Rye and Uv: August Is Harvest Season for Python Packaging
uv, Rye, and “one tool to win”
- Many welcome uv’s rapid progress and Rye’s role as a prototype feeding into it.
- Desire for a “one tool wins” experience similar to cargo is strong, especially to avoid time lost on venvs, PYTHONPATH, and monorepos.
- Some find migrating from poetry to uv harder than expected; others report seamless moves from pip-tools and praise uv’s speed and workspace support.
- There is confusion about whether Rye is effectively deprecated; consensus is “use uv” going forward.
Authority, PyPA, and standardization
- Several comments argue Python lacks a single endorsed, integrated tool like Rust’s cargo.
- PyPA is seen by some as technically valuable but politically messy, slow, or misprioritized; others note solid tools under its umbrella (e.g. pipx).
- Some think Python core/PSF endorsement (official tutorial recommending a tool) would matter more than PyPA’s.
Technical critiques of Python packaging
- Long, detailed criticism: wheel format discouraging precompiled bytecode; compilation at import time causing permission issues and workarounds; fragile dependency resolution rules (URLs as deps, auto-building sdists, version-mismatch risks); and an import system that can’t express package versions, forcing virtualenvs.

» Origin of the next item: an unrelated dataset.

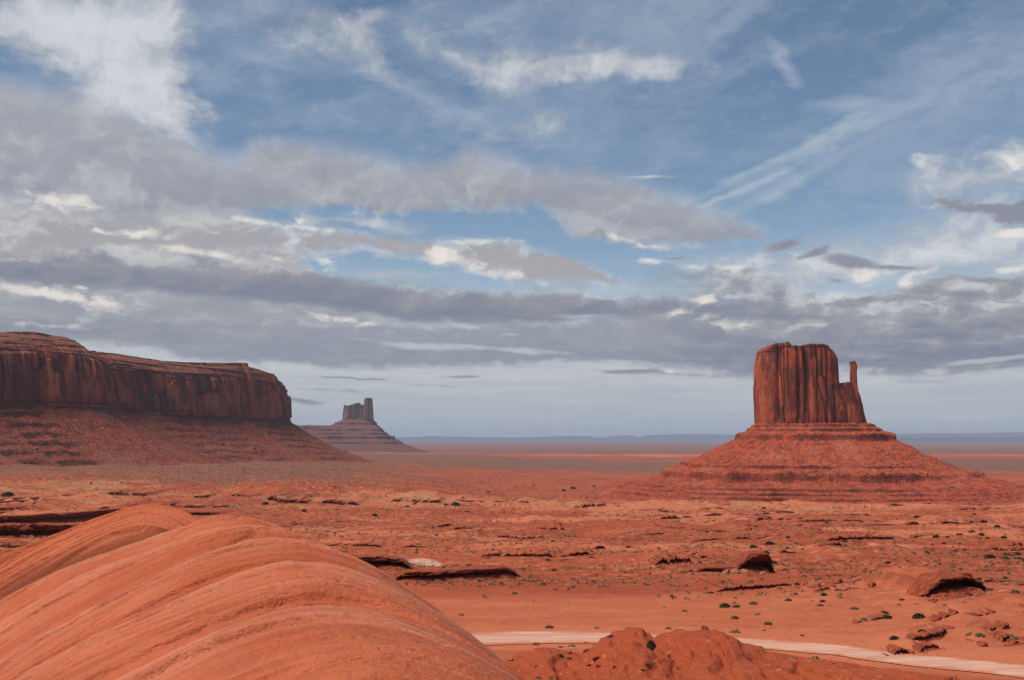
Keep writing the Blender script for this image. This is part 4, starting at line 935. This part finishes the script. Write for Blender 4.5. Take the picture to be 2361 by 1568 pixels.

- Alternative designs are proposed (e.g., multiple versions coexisting in one install with metadata-driven resolution), but are hypothetical.
Performance and scale
- uv is credited with massive speedups in large projects (e.g., release process time dropping from hours to minutes).
- pip performance has reportedly improved significantly recently, but legacy design constraints and complex dependency graphs remain a drag.
Monorepos and dependency management
- Python monorepos are described as “hell”; people write custom plugins/scripts or eye uv workspaces and Bazel-style approaches.
- FAANG-style “one version of each dependency, vendored and maintained” is acknowledged as effective but labor-intensive and hard to replicate without large teams.
Governance, corporations, and VC
- Strong mistrust of VC-backed control over critical tooling (npm/Microsoft history cited).
- Some argue Python is already heavily influenced by large companies; others push back or see it as shared among multiple corporate and individual stakeholders.
- Forkability of uv is seen as both a safety valve and a potential source of future fragmentation.
Alternatives and deployment
- Nix (and sometimes Bazel/buck2) is proposed as a more general, language-agnostic answer, but others report poor real-world Python dependency experience.
- For CUDA/JAX and conda-based workflows, uv is seen as insufficient; pixi/mamba are suggested instead.
- Several participants say their real pain is not package management but building self-contained, shippable executables; uv/related work may help but doesn’t fully solve this yet.